European Property Buyers Seek Bigger Targets as Funds Swell

Lone Star Funds first offered to buy London property developer Quintain Estates & Development for a 22 percent premium. With investors competing for real estate assets across Europe, hedge fund Elliott Associates was able to sway the private-equity firm to raise its bid.

Firms from Lone Star to Qatar Investment Authority and China Investment Corp. are increasing their real estate holdings as Europe’s economy recovers. For them bigger assets are preferable, with larger portfolios fetching higher prices. Lone Star succeeded with its bid for Quintain after boosting its offer to 32 percent above the share price before its approach was announced.

Investors and buyers are being drawn by returns that beat other assets as
record low-interest rates and a flood of cash from the European Central Bank bolsters economic growth. As demand grows so has the appetite for
larger transactions that offer the opportunity to lower costs.

“We are seeing bigger and bigger transactions as investors seek critical mass and economies of scale to maximize returns,” said Patricio Palomar, a director at broker CBRE Group Inc. “Low interest rates globally have meant that a wall of cash has accumulated and is waiting to enter the European market.”

Record Firepower

Real estate funds with a fixed investment term had a record $72 billion to spend on European real estate at the end of September, a $16 billion increase from the end of 2014, according to alternative assets data provider Preqin. That’s pushing up values as buyers contend for the limited assets on the market.

“There is a premium for size and asset concentration,” said Mike Prew, an analyst at Jefferies Group LLC. “If you don’t deploy the cash quickly enough, it sits on your balance sheet and destroys returns.”

Vendors are trying to cobble together bundles of real estate because they can get higher prices than if the assets were sold individually, CBRE’s Palomar said.

“There is such demand for large-scale portfolios that sellers know they can ask for a premium when they are selling portfolios of high quality products in good locations,” he said.

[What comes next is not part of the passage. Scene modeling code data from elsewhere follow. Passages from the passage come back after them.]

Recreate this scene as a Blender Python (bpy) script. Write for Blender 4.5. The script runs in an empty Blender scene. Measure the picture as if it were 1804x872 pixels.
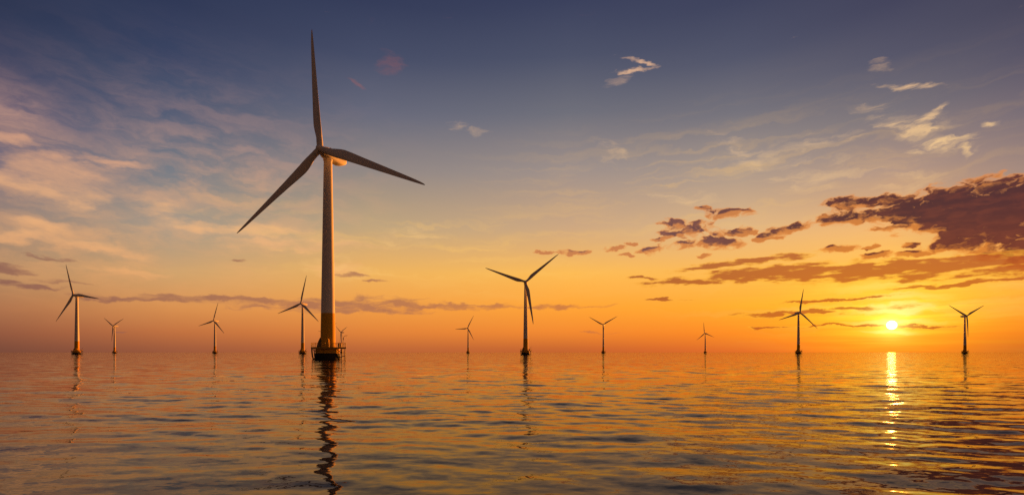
import bpy, bmesh, math, random
import numpy as np
from mathutils import Vector, Matrix
R = math.radians
scene = bpy.context.scene
col = scene.collection
random.seed(4)

# ------------------------------------------------------------------ frame of reference
# F: focal length in pixels of the 1804 px wide photograph; used once to turn photo
# bearings into world azimuths / elevations
F, CX, HY = 900.0, 902.0, 620.5
CAM_H = 2.21
EXPOSURE = 1.05        # the picture is exposed for the dim dusk

def azel(px, py):
    """world bearing of a photo pixel -> (azimuth rad, tan elevation)"""
    az = math.atan((px - CX) / F)
    return az, (HY - py) / F * math.cos(az)

SUN_AZ, SUN_E = azel(1571, 572.5)
SUN_EL = math.atan(SUN_E)

def lin(c):
    c = c / 255.0
    return c / 12.92 if c <= 0.04045 else ((c + 0.055) / 1.055) ** 2.4
def rgb(r, g, b, k=1.0):
    return (lin(r) * k, lin(g) * k, lin(b) * k, 1.0)

# ------------------------------------------------------------------ camera
cam = bpy.data.cameras.new('camera')
cam.sensor_width = 36.0
cam.lens = 36.0 * F / 1804.0
cam.shift_x = 0.0
cam.shift_y = (HY - 436.0) / 1804.0
cam.clip_start = 0.1
cam.clip_end = 120000.0
co = bpy.data.objects.new('camera', cam)
co.location = (0, 0, CAM_H)
co.rotation_euler = (R(90), 0, 0)
col.objects.link(co)
scene.camera = co

# ------------------------------------------------------------------ node helpers
class Val:
    def __init__(s, nt, sock): s.nt, s.s = nt, sock
    def _m(s, op, *a, clamp=False):
        n = s.nt.nodes.new('ShaderNodeMath'); n.operation = op; n.use_clamp = clamp
        for i, v in enumerate((s,) + a):
            if isinstance(v, Val): s.nt.links.new(v.s, n.inputs[i])
            else: n.inputs[i].default_value = v
        return Val(s.nt, n.outputs[0])
    def __add__(s, o): return s._m('ADD', o)
    def __sub__(s, o): return s._m('SUBTRACT', o)
    def __mul__(s, o): return s._m('MULTIPLY', o)
    def __truediv__(s, o): return s._m('DIVIDE', o)
    __radd__ = __add__
    __rmul__ = __mul__
    def rsub(s, k): return (s * -1.0) + k
    def mn(s, o): return s._m('MINIMUM', o)
    def mx(s, o): return s._m('MAXIMUM', o)
    def clamp(s): return s._m('ADD', 0.0, clamp=True)
    def sstep(s, a, b, lo=0.0, hi=1.0, kind='SMOOTHSTEP'):
        n = s.nt.nodes.new('ShaderNodeMapRange'); n.interpolation_type = kind; n.clamp = True
        s.nt.links.new(s.s, n.inputs[0])
        for i, v in zip((1, 2, 3, 4), (a, b, lo, hi)): n.inputs[i].default_value = v
        return Val(s.nt, n.outputs[0])
    def exp(s): return s._m('EXPONENT')

class NT:
    def __init__(s, nt): s.nt = nt
    def node(s, t, **kw):
        n = s.nt.nodes.new(t)
        for k, v in kw.items(): setattr(n, k, v)
        return n
    def link(s, a, b): s.nt.links.new(a.s if isinstance(a, Val) else a, b)
    def combine(s, x, y, z=0.0):
        n = s.node('ShaderNodeCombineXYZ')
        for i, v in enumerate((x, y, z)):
            if isinstance(v, Val): s.link(v, n.inputs[i])
            else: n.inputs[i].default_value = v
        return Val(s.nt, n.outputs[0])
    def vop(s, op, a, b, out=0):
        n = s.node('ShaderNodeVectorMath', operation=op)
        for i, v in enumerate((a, b)):
            if v is None: continue
            if isinstance(v, Val): s.link(v, n.inputs[i])
            else: n.inputs[i].default_value = v
        return Val(s.nt, n.outputs[out])
    def noise(s, vec, scale, detail=4.0, rough=0.55, dist=0.0, color=False, loc=(0, 0, 0), rot=0.0):
        """scale: 3-tuple multiplying the coordinate"""
        m = s.node('ShaderNodeMapping')
        s.link(vec, m.inputs['Vector'])
        m.inputs['Location'].default_value = loc
        m.inputs['Rotation'].default_value = (0, 0, rot)
        m.inputs['Scale'].default_value = scale
        n = s.node('ShaderNodeTexNoise')
        s.link(m.outputs[0], n.inputs['Vector'])
        n.inputs['Scale'].default_value = 1.0
        n.inputs['Detail'].default_value = detail
        n.inputs['Roughness'].default_value = rough
        n.inputs['Distortion'].default_value = dist
        if color:            # colour -> centred vector, without an implicit conversion node
            sp = s.node('ShaderNodeSeparateColor')
            s.link(n.outputs[1], sp.inputs[0])
            return s.combine(*[Val(s.nt, sp.outputs[i]) for i in range(3)])
        return Val(s.nt, n.outputs[0])
    def mix(s, fac, a, b, blend='MIX'):
        n = s.node('ShaderNodeMix', data_type='RGBA', blend_type=blend)
        n.clamp_factor = True
        for i, v in ((0, fac), (6, a), (7, b)):
            if isinstance(v, Val): s.link(v, n.inputs[i])
            else: n.inputs[i].default_value = v
        return Val(s.nt, n.outputs[2])
    def ramp(s, fac, stops, interp='B_SPLINE'):
        n = s.node('ShaderNodeValToRGB')
        r = n.color_ramp; r.interpolation = interp
        while len(r.elements) > 1: r.elements.remove(r.elements[0])
        r.elements[0].position = stops[0][0]; r.elements[0].color = stops[0][1]
        for p, c in stops[1:]:
            e = r.elements.new(p); e.color = c
        s.link(fac, n.inputs[0])
        return Val(s.nt, n.outputs[0])
    def add(s, a, b): return s.mix(1.0, a, b, 'ADD')

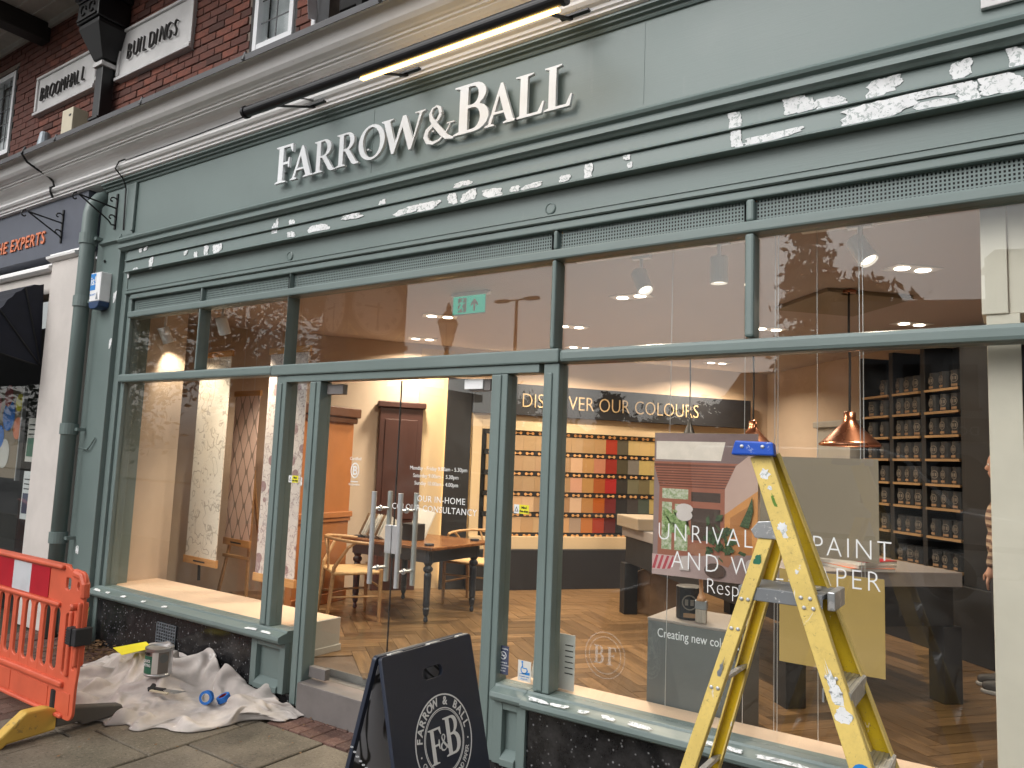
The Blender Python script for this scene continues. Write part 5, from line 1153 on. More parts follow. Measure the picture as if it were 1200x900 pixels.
rows = ['d8b37c d9b47e d8b280 d6b07c d5b07e d4ae7c d6ad7a d8b07c d2a66c d6a66a c83a14 6a6040 c0a468 c4a468 c0a060 b89c60 b09460 c0a878',
        'd6b07c d8b07e d8b080 d8b282 d6ae80 d8b080 d4a876 c8a078 dca45e e2926a b02812 5c5230 948a70 b8a05e b49c60 a89050 a09060 b0a070',
        'd2ac7a d4ae80 cfa878 d4ae7e d0a876 d4ac76 cda06c c49070 d8a058 c86424 a01a18 3c3628 8c8458 8a7c4c a09058 988c58 8c8450 a49464',
        'cca878 d0ac80 c8a074 c8a47a cca476 cca470 cc9c6c cca884 d89850 a85008 8a2420 262420 50483c 5c6850 b8a060 88805c 6c6c50 94845c',
        'c8a478 cca87c c09c70 b08c60 b8986c bc9868 c09464 a08870 e08840 9c3010 6a1c18 20201e 44403a 6a7258 a89458 706c58 545c4c 84785a',
        'c4a074 c0a078 b09068 a08058 a89068 b08c60 98845c 30261e a87850 98381c 581c16 1c1c1c 3c3a38 586050 988450 605e50 484c44 746c54',
        'b8986c b09470 a08460 907450 988460 a0845c 8c7854 2a221c a07048 8c3018 4c1a14 181818 343434 505848 887848 545248 3c4038 64604c']
pm = [MB().box(-.0765, .0765, -.012, .012, -.09, .0).mesh('colour_swatch') for _ in range(1)]
swm = {}
for r_, line in enumerate(rows):
    zr = 1.845-.242*r_
    mb = MB(); mb2 = MB()
    for c_ in range(23):
        s = .42+.155*c_
        k = line.split(); h = k[min(c_, 17)]
        key = h
        if key not in swm:
            g = NG('swatch_'+h); cl = hexl(h); kk = .85 if cl[0] > .3 and cl[0]-cl[2] < .42 else .50; kb = 1.15 if cl[0] > .3 else 1.4; g.bsdf((cl[0]*kk, cl[1]*kk*1.03, cl[2]*kk*kb, 1), .6); swm[key] = g.m
        o = bpy.data.objects.new('colour_swatch', pm[0].copy() if not pm[0].users else pm[0].copy()); o.data.materials.append(swm[key]); C.objects.link(o); o.parent = cw
        o.location = (s+.0775, -.055, zr-.052); o.scale = (1, 1, 2.0)
        for d in (-.033, .033):
            q = MB().lathe([(.018, 0), (.018, .006), (.006, .006)], 8).xf(Matrix.Translation((s+.0775+d, -.072, zr-.025)) @ Matrix.Rotation(math.pi/2, 4, 'X')); mb.add(q.v, q.f)
        mb.box(s+.0775-.02, s+.0775+.02, -.080, -.074, zr-.030, zr-.022)
    o = cp('hanging_rings', 'oak_bar', mb, fix=False); o['kind'] = 'stuff'
    cp('rail', 'shelf_black', MB().box(.40, 3.97, -.068, -.021, zr-.050, zr+.0))
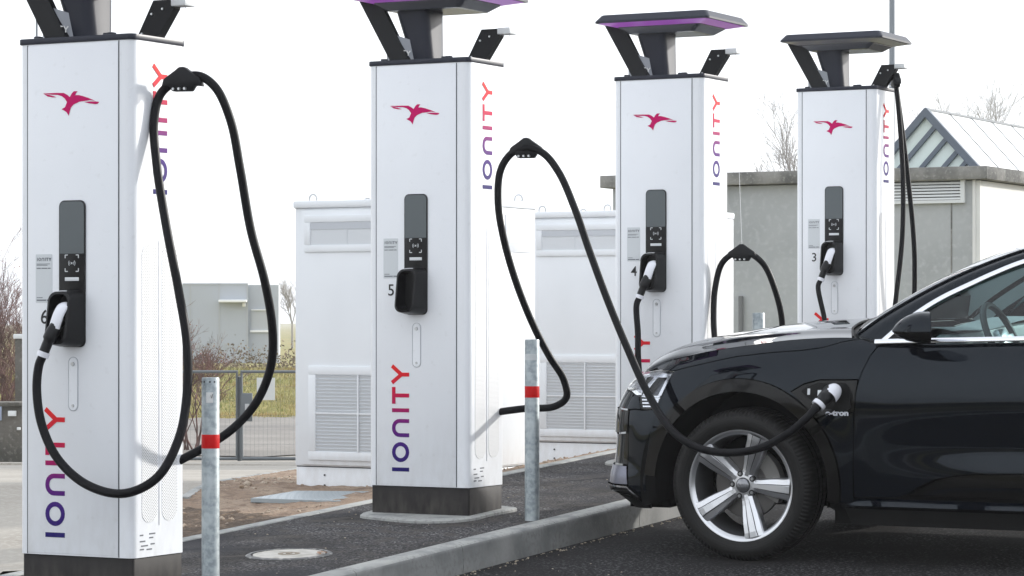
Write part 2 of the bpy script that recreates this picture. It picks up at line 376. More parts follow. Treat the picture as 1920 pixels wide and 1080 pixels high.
# ---------------------------------------------------------------- the ground
def Dof(x, y): return -x*S + y*C
def lot_y(y): return SL*max(-60, min(y, 27.0))
def left_z(x, y):
    D = Dof(x, y); X = x*C + y*S
    h = lin(D, [(-300, -.5), (0, -.293), (39, -2.04), (60, -2.3), (64, -2.2), (78, -1.52), (100, -1.75), (900, -4)])
    return EYE + h
def left_blend(x, y):
    t = sstep(-8.2 - x, 0.0, .75)
    a = left_z(x, y); b = lot_y(y)-.05; k = max(0, min(1, .5+(b-a)/.3)); lo = a*k + b*(1-k) - .075*4*k*(1-k)*.5
    return (1-t)*(lot_y(y)-.015) + t*lo
def terrain(x, y):
    if x < -8.25: return left_blend(x, y) - .05
    if x < -6.5: return lot_y(y) - .35
    return lot_y(y) - .4
def axis(lo, hi, fine_lo, fine_hi, fs_, cs):
    out = [fine_lo + i*fs_ for i in range(int((fine_hi-fine_lo)/fs_)+1)]
    v = fine_lo; st = fs_
    while v > lo: st *= 1.35; v -= st; out.append(v)
    v = out[int((fine_hi-fine_lo)/fs_)]; st = fs_
    while v < hi: st *= 1.35; v += st; out.append(v)
    return sorted(out)
def sheet(name, xs, ys, fn, material, keep=None, kind='structure', noise=0.0):
    bm = bmesh.new(); V = {}
    for i, x in enumerate(xs):
        for j, y in enumerate(ys):
            V[i, j] = bm.verts.new((x, y, fn(x, y) + (random.uniform(-noise, noise) if noise else 0)))
    for i in range(len(xs)-1):
        for j in range(len(ys)-1):
            if keep and not keep((xs[i]+xs[i+1])/2, (ys[j]+ys[j+1])/2): continue
            f = bm.faces.new((V[i, j], V[i+1, j], V[i+1, j+1], V[i, j+1])); f.smooth = True
    bmesh.ops.delete(bm, geom=[v for v in bm.verts if not v.link_faces], context='VERTS')
    me = bpy.data.meshes.new(name); bm.to_mesh(me); bm.free()
    o = link(name, me, material); tag(o, kind=kind); return o
xs = axis(-600, 500, -60, -8.25, .75, 0) ; ys = axis(-450, 900, -10, 90, 1.25, 0)
xs = sorted(set(xs+[-8.2499, -8.0, -6.5, -6.49]))
sheet('ground', xs, ys, terrain, M['grassg'])
sheet('parking_lot', [-6.66, -5, -3, 0, 5, 10, 20, 40, 60], [-60, -40, -20, -10, -5] + [i*1.0 for i in range(0, 28)] + [29, 33, 45, 60], lambda x, y: lot_y(y)-.136, M['lot'])
sheet('access_road', [-160, -80, -40, -20, -8.3, -6.7, 20, 60, 160], [-260, -160, -100, -60, -40, -20, -8, 0, 3.5], lambda x, y: (lot_y(y)-.10 if x > -6.69 or y > -20 else lot_y(y)-.10) - .04*(x > -6.69) , M['lot'])
sheet('pavement', [-8.115, -7.8, -7.4, -7.0, -6.79], [-20, -10, 0, 4, 8, 12, 16, 20, 24, 27, 29], lambda x, y: lot_y(y)-.002, M['asph'])

def kerb_run(name, x0, x1, y0, y1, ztop, zbot, material, step, r, two=None):
    """kerb stones laid end to end with open joints"""
    mb = MB(); y = y0
    while y < y1:
        ya, yb = y+.003, min(y+step, y1)-.003
        for side in (0,):
            vs = []; prof = [(x0, zbot), (x0, ztop-r*.3)]
            prof += [(x0+r*.3, ztop)]
            prof += [(x1-r+r*math.sin(t*math.pi/10), ztop-r+r*math.cos(t*math.pi/10)) for t in range(6)]
            prof += [(x1+.012, zbot)]
            n = len(prof)
            for yy in (ya, yb): vs += [(p[0], yy, p[1]+lot_y(yy)) for p in prof]
            fs = [(i, i+1, n+i+1, n+i) for i in range(n-1)] + [tuple(range(n))[::-1], tuple(range(n, 2*n))]
            mb._add(vs, fs, True)
        y += step
    mb.bm.normal_update()
    for f in mb.bm.faces:
        if two and abs(f.normal.x) > .75: f.material_index = 1
    o = mb.build(name, [material, two] if two else material, sharp=40); tag(o, kind='structure'); return o
kerb_run('kerb', -6.80, -6.675, -6, 29, .004, -.30, M['kerb'], 1.0, .025, mat('darker_kerb_face', (.21, .215, .21), .9, noise=[(5, (.13, .135, .135), .42, .66), (40, (.17, .17, .165), .5, .65, 5), (1.3, (.27, .27, .26), .5, .7)], bump=(60, .35, .004)))  # upright kerb faces get a darker concrete than the tops
kerb_run('edging', -8.20, -8.12, -6, 29, .003, -.25, M['kerb'], 1.0, .008)

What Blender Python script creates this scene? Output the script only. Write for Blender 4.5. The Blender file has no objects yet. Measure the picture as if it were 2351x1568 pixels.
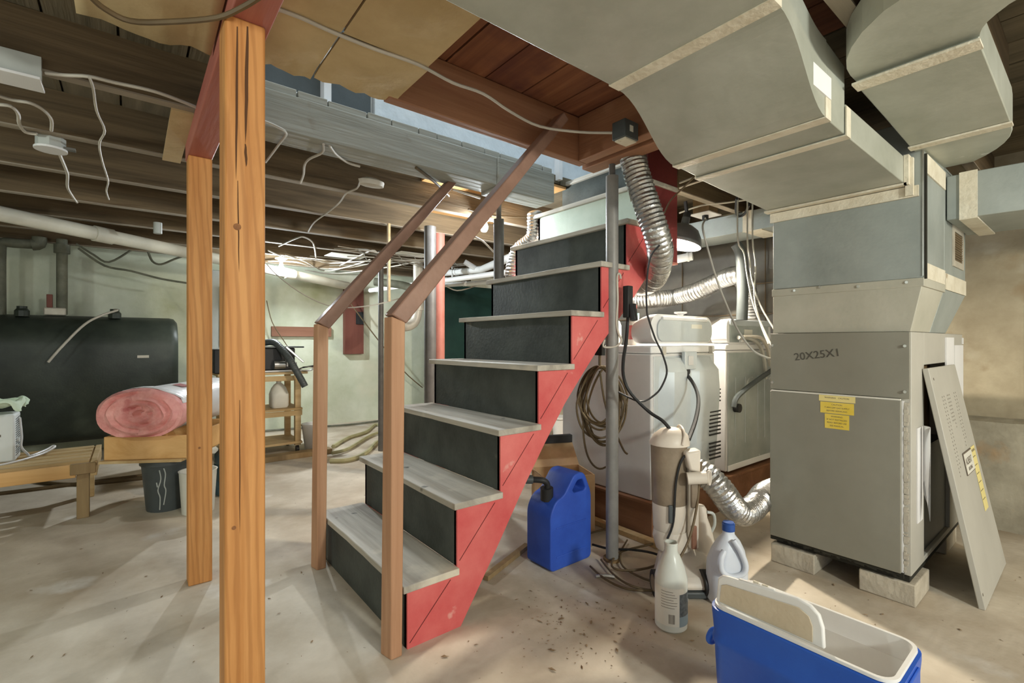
import bpy, bmesh, math, random
from mathutils import Vector, Matrix, noise
random.seed(7)
SC = bpy.context.scene
COL = SC.collection
# ------------------------------------------------------------------ camera, world, lights, exposure
YAW = math.radians(38.6)
cam = bpy.data.cameras.new('camera'); cam.sensor_width = 36.0; cam.lens = 36.0*1097/2351
cam.shift_y = 2/2351; cam.clip_start = .02
co = bpy.data.objects.new('camera', cam); COL.objects.link(co)
co.location = (0, 0, 1.1); co.rotation_euler = (math.radians(90), 0, -YAW)
SC.camera = co
SC.view_settings.view_transform = 'Standard'; SC.view_settings.look = 'None'
SC.view_settings.gamma = 1; SC.view_settings.use_curve_mapping = False
SC.view_settings.exposure = 0.44
wd = bpy.data.worlds.new('world'); SC.world = wd; wd.use_nodes = True
wd.node_tree.nodes['Background'].inputs[0].default_value = (.95, .98, .93, 1)
wd.node_tree.nodes['Background'].inputs[1].default_value = .8

def point(name, loc, power, col, r=.04):
    l = bpy.data.lights.new(name, 'POINT'); l.energy = power; l.color = col; l.shadow_soft_size = r
    o = bpy.data.objects.new(name, l); COL.objects.link(o); o.location = loc; return o
def area(name, loc, target, power, col, sx, sy):
    l = bpy.data.lights.new(name, 'AREA'); l.energy = power; l.color = col; l.shape = 'RECTANGLE'; l.size = sx; l.size_y = sy
    o = bpy.data.objects.new(name, l); COL.objects.link(o); o.location = loc
    o.rotation_euler = (Vector(target)-Vector(loc)).to_track_quat('-Z', 'Y').to_euler(); return o
COOL = (.86, .94, 1.0); WARM = (1.0, .74, .43)
BULB_E = 900.0; CLAMP_E = 2600.0
point('lamp_right_of_camera', (2.35, -1.7, 1.75), 27, WARM, .06)         # a bare bulb to the right, out of frame
point('lamp_behind_camera', (1.15, -2.3, 1.75), 178, (.96, 1.0, .93), .14)    # unseen light behind the camera, doubles as fill for camera-facing sides
point('fill_left_of_frame', (-1.9, 2.1, 1.8), 34, (.88, .97, .92), .06)     # added fill, no known bulb: lifts the left back wall and bench
area('stairwell_daylight', (1.7, 2.02, 4.3), (1.7, 2.0, 2.2), 28, (.72, .87, 1.0), 2.2, .8)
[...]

The average property portfolio in Europe fetched 204.6 million euros ($228 million) in the first quarter, the most since at least 2006, according to data compiled by researcher Real Capital Analytics Inc. Investors bought 61.5 billion euros of portfolios in Europe in the first half, the most since 2007.

Best Returns

Buyers are being drawn by profit that beats other assets. Total return from commercial real estate, a combination of rental income and value gains, was 5.35 percent for Europe in the second quarter. Investors in the Stoxx Europe 600 Index lost 2.5 percent, including reinvested dividends, during the same period, while European investment-grade bonds fell 2.8 percent.

Major deals included Qatar Investment Authority’s takeover of London’s Canary Wharf financial district in a venture with Brookfield Property Partners. China Investment Corp. bought 10 shopping malls in France and Belgium with AEW Europe for 1.3 billion euros. Madrid-based Merlin Properties Socimi SA outbid Blackstone LP to buy Spanish office landlord Testa Inmuebles en Renta SA for 1.79 billion euros.

David and Goliath

“Bidding against Blackstone was a bit like David and Goliath but we literally became the largest Spanish real estate company overnight,” Merlin Chief Executive Officer Ismael Clemente said in a telephone interview. “It would have taken us a decade and cost us a lot more to have bought the same amount of assets individually in the market.”

The big winners from the surge in demand are shareholders in companies being bought, according to data compiled by Green Street Advisors. The premiums being paid are often so high that almost all of the cost savings resulting from an acquisition are being paid to the seller’s stock holders, Green Street said. Quintain investors, including those who accepted Lone Star’s lower initial bid, will get 10 pence a share more under the successful revised offer.